Read through the entries below and return each line with the word "follow".

☆ ☆ ☆ ☆

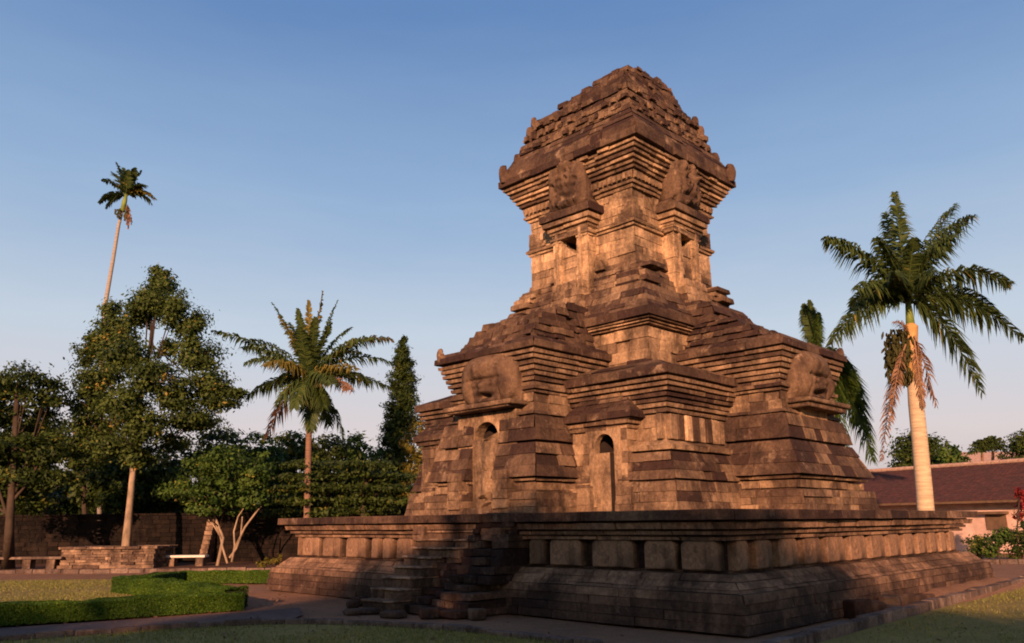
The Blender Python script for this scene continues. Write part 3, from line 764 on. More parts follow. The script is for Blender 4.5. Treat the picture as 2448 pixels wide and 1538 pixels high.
# ------------------------------------------------------------------ vegetation
def leafmesh(name, C3, N3, size, mat, tones, parent=None, seed=0, aspect=.5):
    rs = np.random.RandomState(seed+5)
    n = len(C3); nrm = N3/np.maximum(1e-6, np.linalg.norm(N3, axis=1))[:, None]
    t = np.cross(nrm, rs.normal(size=(n, 3))); t /= np.maximum(1e-6, np.linalg.norm(t, axis=1))[:, None]
    b = np.cross(nrm, t); s = size*rs.uniform(.6, 1.35, n)[:, None]
    V = np.empty((n, 4, 3)); V[:, 0] = C3-t*s*.5; V[:, 1] = C3+b*s*aspect*.5-nrm*s*.08; V[:, 2] = C3+t*s*.5; V[:, 3] = C3-b*s*aspect*.5-nrm*s*.08
    me = bpy.data.meshes.new(name); me.vertices.add(4*n); me.vertices.foreach_set('co', V.reshape(-1).astype(np.float32))
    me.loops.add(4*n); me.loops.foreach_set('vertex_index', np.arange(4*n, dtype=np.int32))
    me.polygons.add(n); me.polygons.foreach_set('loop_start', np.arange(0, 4*n, 4, dtype=np.int32)); me.polygons.foreach_set('loop_total', np.full(n, 4, np.int32))
    a = me.attributes.new('tone', 'FLOAT', 'FACE'); a.data.foreach_set('value', np.clip(tones, 0, 1).astype(np.float32))
    me.materials.append(mat); me.update(); me.validate()
    o = bpy.data.objects.new(name, me); COL.objects.link(o)
    if parent: o.parent = parent
    return o
def cloud(clumps, per, rs, sub=.24, nsub=26, shell=.5, hang=0.0):
    """leaf centres gathered in twig-size bunches through each clump's volume"""
    C3 = []; N3 = []; T = []
    for (c, r) in clumps:
        c = np.array(c, float); r = np.array(r, float)
        vol = float((r[0]*r[1]*r[2])**(1/3)); ns = max(6, int(nsub*1.6*vol**1.6)); n = int(per*2.6*vol**2)
        d = rs.normal(size=(ns, 3)); d /= np.linalg.norm(d, axis=1)[:, None]
        rad = shell+(1-shell)*rs.uniform(0, 1, ns)**.6; sc_ = d*rad[:, None]
        idx = rs.randint(0, ns, n); tb = rs.normal(.42, .20, ns)
        sg = sub*rs.uniform(.55, 1.4, ns)
        p = sc_[idx]+rs.normal(size=(n, 3))*sg[idx][:, None]*np.array([1, 1, .7])
        w = c+p*r; C3.append(w)
        out = p+rs.normal(size=(n, 3))*.55+np.array([0, 0, .45]); N3.append(out)
        T.append(tb[idx]+rs.normal(0, .14, n))
    return np.concatenate(C3), np.concatenate(N3), np.concatenate(T)
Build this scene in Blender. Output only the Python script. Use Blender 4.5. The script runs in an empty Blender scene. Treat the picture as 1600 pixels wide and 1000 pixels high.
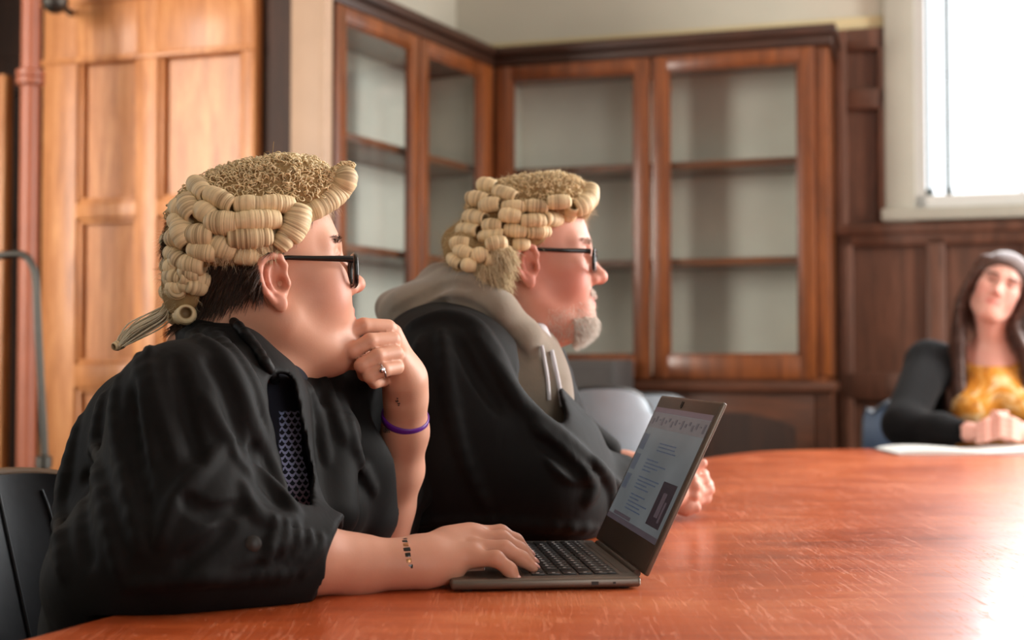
import bpy, bmesh, math, random
import numpy as np
from mathutils import Matrix, Vector

SC = bpy.context.scene
COL = SC.collection

# ------------------------------------------------------------------ camera
FPX, HOR, CZ = 2100.0, 565.0, 1.012          # focal length in pixels, horizon row, lens height
TH = math.atan((HOR - 500.0) / FPX)
cam_d = bpy.data.cameras.new('camera')
cam = bpy.data.objects.new('camera', cam_d)
COL.objects.link(cam)
cam.location = (0, 0, CZ)
cam.rotation_euler = (math.pi / 2 + TH, 0, 0)
cam_d.sensor_width = 36.0
cam_d.lens = 36.0 * FPX / 1600.0
cam_d.clip_start = 0.05
cam_d.dof.use_dof = True
cam_d.dof.focus_distance = 1.66
cam_d.dof.aperture_fstop = 3.6
SC.camera = cam

# ------------------------------------------------------------------ view, world, daylight
SC.view_settings.view_transform = 'Standard'
SC.view_settings.look = 'None'
SC.view_settings.gamma = 1.0
SC.view_settings.use_curve_mapping = False
SC.view_settings.exposure = 0.04
try:
    SC.cycles.use_denoising = True
    SC.cycles.max_bounces = 8
    SC.cycles.transparent_max_bounces = 24
except Exception:
    pass

w = bpy.data.worlds.new('world'); SC.world = w
w.use_nodes = True
bg = w.node_tree.nodes['Background']
bg.inputs[0].default_value = (0.93, 0.97, 1.0, 1)
bg.inputs[1].default_value = 2.2


def area(name, loc, target, sx, sy, power, col):
    d = bpy.data.lights.new(name, 'AREA')
    d.shape = 'RECTANGLE'; d.size = sx; d.size_y = sy; d.energy = power; d.color = col
    o = bpy.data.objects.new(name, d); COL.objects.link(o)
    o.location = loc
    o.rotation_euler = (Vector(target) - Vector(loc)).to_track_quat('-Z', 'Y').to_euler()
    return o


# daylight entering by the tall windows: back wall (in view), right wall, and the wall behind the photographer
area('daylight_back_window', (1.98, 4.50, 2.05), (0.9, 2.1, 0.9), 0.85, 1.9, 45, (0.93, 0.97, 1.0))
area('daylight_right_window', (3.75, 3.0, 2.0), (-0.3, 1.9, 1.0), 1.5, 2.2, 225, (1.0, 0.97, 0.92))
area('daylight_near_window', (2.45, -2.9, 2.0), (0.6, 3.6, 1.2), 1.6, 2.1, 30, (1.0, 0.95, 0.88))
la = area('daylight_left_window', (-3.1, 2.35, 2.0), (-1.05, 4.45, 1.70), 1.1, 1.9, 26, (1.0, 0.90, 0.80))
la.data.spread = math.radians(75)


# ------------------------------------------------------------------ small helpers
def W(px, py, Y):
    """world point seen at photo pixel (px, py) at distance Y down the room"""
    dx = (px - 800.0) / FPX; dz = (500.0 - py) / FPX
    wy = math.cos(TH) - dz * math.sin(TH)
    wz = math.sin(TH) + dz * math.cos(TH)
    s = Y / wy
    return Vector((dx * s, Y, CZ + wz * s))


def WT(px, py, z):
    """world point at pixel, on the horizontal plane z"""
    dx = (px - 800.0) / FPX; dz = (500.0 - py) / FPX
    wy = math.cos(TH) - dz * math.sin(TH)
    wz = math.sin(TH) + dz * math.cos(TH)
    s = (z - CZ) / wz
    return Vector((dx * s, wy * s, z))


def tag(o, label=None, cat=None, group=None, kind=None):
    if label: o['label'] = label
    if cat: o['category'] = cat
    if group: o['group'] = group
    if kind: o['kind'] = kind
    return o


def empty(name, loc=(0, 0, 0), rz=0.0):
    o = bpy.data.objects.new(name, None); COL.objects.link(o)
    o.location = loc; o.rotation_euler = (0, 0, rz); o.empty_display_size = 0.05
    return o


def srgb(r, g, b):
    f = lambda c: (c / 255.0 / 12.92) if c / 255.0 <= 0.04045 else ((c / 255.0 + 0.055) / 1.055) ** 2.4
    return (f(r), f(g), f(b), 1.0)


class Mat:
    """tiny node-graph helper"""
    def __init__(s, name):
        s.m = bpy.data.materials.new(name); s.m.use_nodes = True
        s.nt = s.m.node_tree; s.n = s.nt.nodes; s.l = s.nt.links
        s.b = s.n['Principled BSDF']; s.out = s.n['Material Output']

    def set(s, **k):
        for a, v in k.items():
            s.b.inputs[a.replace('_', ' ')].default_value = v
        return s

    def coord(s, scale=(1, 1, 1), kind='Object', rot=(0, 0, 0)):
        t = s.n.new('ShaderNodeTexCoord'); m = s.n.new('ShaderNodeMapping')
        m.inputs['Scale'].default_value = scale; m.inputs['Rotation'].default_value = rot
        s.l.new(t.outputs[kind], m.inputs[0]); return m.outputs[0]

    def attr(s, name, out='Fac'):
        a = s.n.new('ShaderNodeAttribute'); a.attribute_name = name; return a.outputs[out]

    def noise(s, vec, scale=5, detail=4, rough=0.5, dist=0.0, out='Fac'):
        t = s.n.new('ShaderNodeTexNoise')
        t.inputs['Scale'].default_value = scale; t.inputs['Detail'].default_value = detail
        t.inputs['Roughness'].default_value = rough; t.inputs['Distortion'].default_value = dist
        if vec is not None: s.l.new(vec, t.inputs['Vector'])
        return t.outputs[out]

    def ramp(s, fac, stops):
        r = s.n.new('ShaderNodeValToRGB'); e = r.color_ramp.elements
        while len(e) > 1: e.remove(e[0])
        e[0].position = stops[0][0]; e[0].color = stops[0][1]
        for p, c in stops[1:]:
            q = e.new(p); q.color = c
        s.l.new(fac, r.inputs[0]); return r.outputs[0]

    def math(s, op, a, b=None, c=None):
        m = s.n.new('ShaderNodeMath'); m.operation = op
        for i, v in enumerate((a, b, c)):
            if v is None: continue
            if isinstance(v, (int, float)): m.inputs[i].default_value = v
            else: s.l.new(v, m.inputs[i])
        return m.outputs[0]

    def mix(s, fac, a, b):
        m = s.n.new('ShaderNodeMix'); m.data_type = 'RGBA'
        for i, v in ((0, fac), (6, a), (7, b)):
            if isinstance(v, (int, float)): m.inputs[i].default_value = v
            elif isinstance(v, tuple): m.inputs[i].default_value = v
            else: s.l.new(v, m.inputs[i])
        return m.outputs[2]

    def to(s, sock, name):
        s.l.new(sock, s.b.inputs[name]); return s

    def bump(s, h, strength=0.3, dist=0.01):
        b = s.n.new('ShaderNodeBump'); b.inputs['Strength'].default_value = strength
        b.inputs['Distance'].default_value = dist
        s.l.new(h, b.inputs['Height']); s.l.new(b.outputs[0], s.b.inputs['Normal']); return s


def plain(name, col, rough=0.5, metal=0.0, var=0.12, scale=30, bump=0.0, **k):
    """a procedural material: a base colour with slight mottling and optional grain"""
    M = Mat(name)
    v = M.coord()
    n = M.noise(v, scale, 4)
    d = tuple(max(0, c * (1 - var)) for c in col[:3]) + (1,)
    u = tuple(min(1, c * (1 + var)) for c in col[:3]) + (1,)
    M.to(M.ramp(n, [(0.3, d), (0.7, u)]), 'Base Color')
    M.set(Roughness=rough, Metallic=metal, **k)
    if bump: M.bump(n, bump, 0.002)
    return M.m


def wood(name, dark, mid, light, rough=0.4, axis='Z', scale=1.0, coat=0.0, bump=0.08):
    M = Mat(name)
    st = {'Z': (9, 9, 0.9), 'X': (0.9, 9, 9), 'Y': (9, 0.9, 9)}[axis]
    v = M.coord(tuple(a * scale for a in st))
    n1 = M.noise(v, 2.2, 6, 0.6, 1.3)
    v2 = M.coord(tuple(a * scale * 7 for a in st))
    n2 = M.noise(v2, 3.0, 3, 0.6)
    f = M.math('ADD', M.math('MULTIPLY', n1, 0.75), M.math('MULTIPLY', n2, 0.25))
    M.to(M.ramp(f, [(0.33, dark), (0.5, mid), (0.66, light)]), 'Base Color')
    M.set(Roughness=rough, Coat_Weight=coat, Coat_Roughness=0.15)
    M.bump(n2, bump, 0.002)
    return M.m


class MB:
    """collects simple shapes and links them as ONE mesh object"""
    def __init__(s):
        s.bm = bmesh.new()

    def box(s, lo, hi, M=None, bev=0.0, seg=2):
        r = bmesh.ops.create_cube(s.bm, size=1.0)
        vs = r['verts']
        lo = Vector(lo); hi = Vector(hi)
        for v in vs:
            v.co = Vector(((v.co[i] + 0.5) * (hi[i] - lo[i]) + lo[i]) for i in range(3))
        if bev > 0:
            es = list({e for v in vs for e in v.link_edges})
            rb = bmesh.ops.bevel(s.bm, geom=es + vs, offset=bev, segments=seg, affect='EDGES', profile=0.5)
            vs = list({v for f in rb['faces'] for v in f.verts} | {v for v in vs if v.is_valid})
        if M is not None:
            for v in vs: v.co = M @ v.co
        return s

    def poly(s, pts, z0, z1, M=None, bev=0.0):
        """prism from an outline in XY"""
        vb = [s.bm.verts.new((p[0], p[1], z0)) for p in pts]
        vt = [s.bm.verts.new((p[0], p[1], z1)) for p in pts]
        s.bm.faces.new(vb[::-1]); s.bm.faces.new(vt)
        n = len(pts)
        for i in range(n):
            s.bm.faces.new((vb[i], vb[(i + 1) % n], vt[(i + 1) % n], vt[i]))
        if M is not None:
            for v in vb + vt: v.co = M @ v.co
        return s

    def tube(s, pts, r, n=12, cap=True, closed=False):
        pts = [Vector(p) for p in pts]
        rr = r if hasattr(r, '__len__') else [r] * len(pts)
        rings = []; prev = None
        N = len(pts)
        for i, p in enumerate(pts):
            if closed:
                t = (pts[(i + 1) % N] - pts[i - 1])
            else:
                t = (pts[min(i + 1, N - 1)] - pts[max(i - 1, 0)])
            t.normalize()
            if prev is None:
                a = Vector((0, 0, 1)) if abs(t.z) < 0.9 else Vector((1, 0, 0))
                u = t.cross(a).normalized()
            else:
                u = (prev - t * prev.dot(t)).normalized()
            prev = u; v = t.cross(u)
            rings.append([s.bm.verts.new(p + (u * math.cos(q) + v * math.sin(q)) * rr[i])
                          for q in (2 * math.pi * k / n for k in range(n))])
        L = N if closed else N - 1
        for i in range(L):
            a, b = rings[i], rings[(i + 1) % N]
            for k in range(n):
                s.bm.faces.new((a[k], a[(k + 1) % n], b[(k + 1) % n], b[k]))
        if cap and not closed:
            s.bm.faces.new(rings[0][::-1]); s.bm.faces.new(rings[-1])
        return s

    def lathe(s, prof, M=None, n=32):
        rings = []
        for r, z in prof:
            rings.append([s.bm.verts.new((r * math.cos(2 * math.pi * k / n), r * math.sin(2 * math.pi * k / n), z)) for k in range(n)])
        for a, b in zip(rings, rings[1:]):
            for k in range(n):
                s.bm.faces.new((a[k], a[(k + 1) % n], b[(k + 1) % n], b[k]))
        s.bm.faces.new(rings[0][::-1]); s.bm.faces.new(rings[-1])
        if M is not None:
            for R in rings:
                for v in R: v.co = M @ v.co
        return s

    def build(s, name, mat, parent=None, smooth=True, angle=40):
        bmesh.ops.recalc_face_normals(s.bm, faces=s.bm.faces)
        me = bpy.data.meshes.new(name); s.bm.to_mesh(me); s.bm.free()
        me.materials.append(mat)
        if smooth:
            for p in me.polygons: p.use_smooth = True
            me.set_sharp_from_angle(angle=math.radians(angle))
        o = bpy.data.objects.new(name, me); COL.objects.link(o)
        if parent:
            o.parent = parent
        return o


def raw_mesh(name, V, F, mat, parent=None, attrs=None, smooth=True, tris=None):
    """numpy vertices/faces to an object; V given in world space, parent moved by its own inverse"""
    me = bpy.data.meshes.new(name)
    V = np.asarray(V, dtype=np.float32)
    F = np.asarray(F, dtype=np.int32)
    k = F.shape[1]
    me.vertices.add(len(V)); me.vertices.foreach_set('co', V.ravel())
    me.loops.add(F.size); me.loops.foreach_set('vertex_index', F.ravel())
    me.polygons.add(len(F))
    me.polygons.foreach_set('loop_start', np.arange(0, F.size, k, dtype=np.int32))
    me.polygons.foreach_set('loop_total', np.full(len(F), k, dtype=np.int32))
    me.update(calc_edges=True)
    if smooth: me.polygons.foreach_set('use_smooth', np.ones(len(F), dtype=bool))
    for an, av in (attrs or {}).items():
        a = me.attributes.new(an, 'FLOAT', 'POINT'); a.data.foreach_set('value', np.asarray(av, dtype=np.float32))
    me.materials.append(mat)
    o = bpy.data.objects.new(name, me); COL.objects.link(o)
    if parent:
        o.parent = parent
        o.matrix_parent_inverse = parent_world(parent).inverted()
    return o


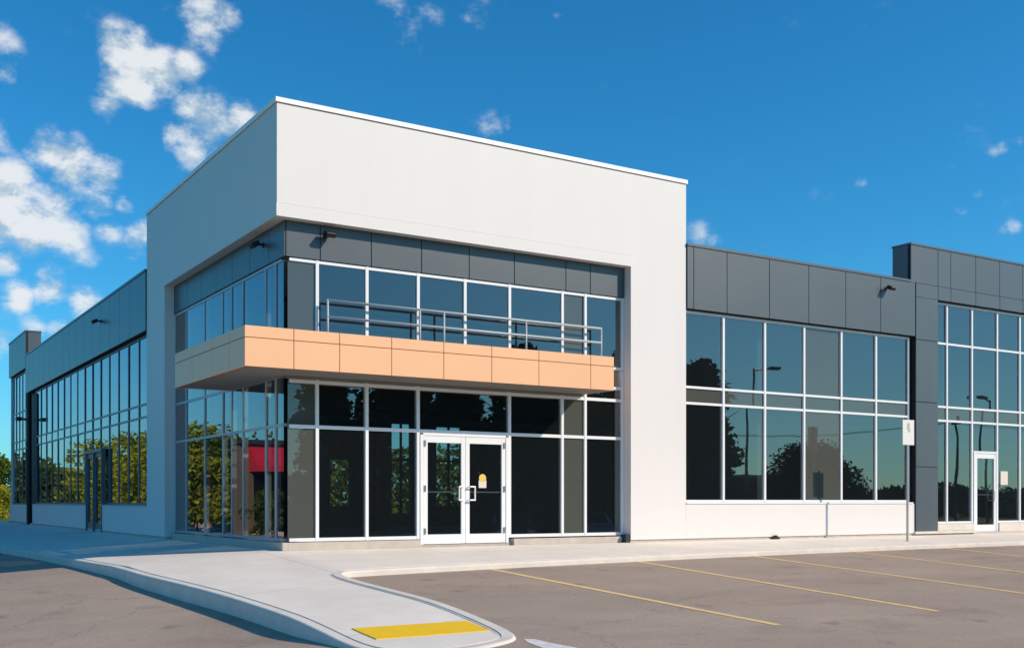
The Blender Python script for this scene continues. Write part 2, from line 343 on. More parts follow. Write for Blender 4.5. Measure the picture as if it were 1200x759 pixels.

☆ ☆ ☆ ☆

• [Solution]
The Blender Python script for this scene continues. Write part 3, from line 764 on. More parts follow. The script is for Blender 4.5. Treat the picture as 2448 pixels wide and 1538 pixels high.
The Blender Python script for this scene continues. Write part 2, from line 343 on. More parts follow. Write for Blender 4.5. Measure the picture as if it were 1200x759 pixels.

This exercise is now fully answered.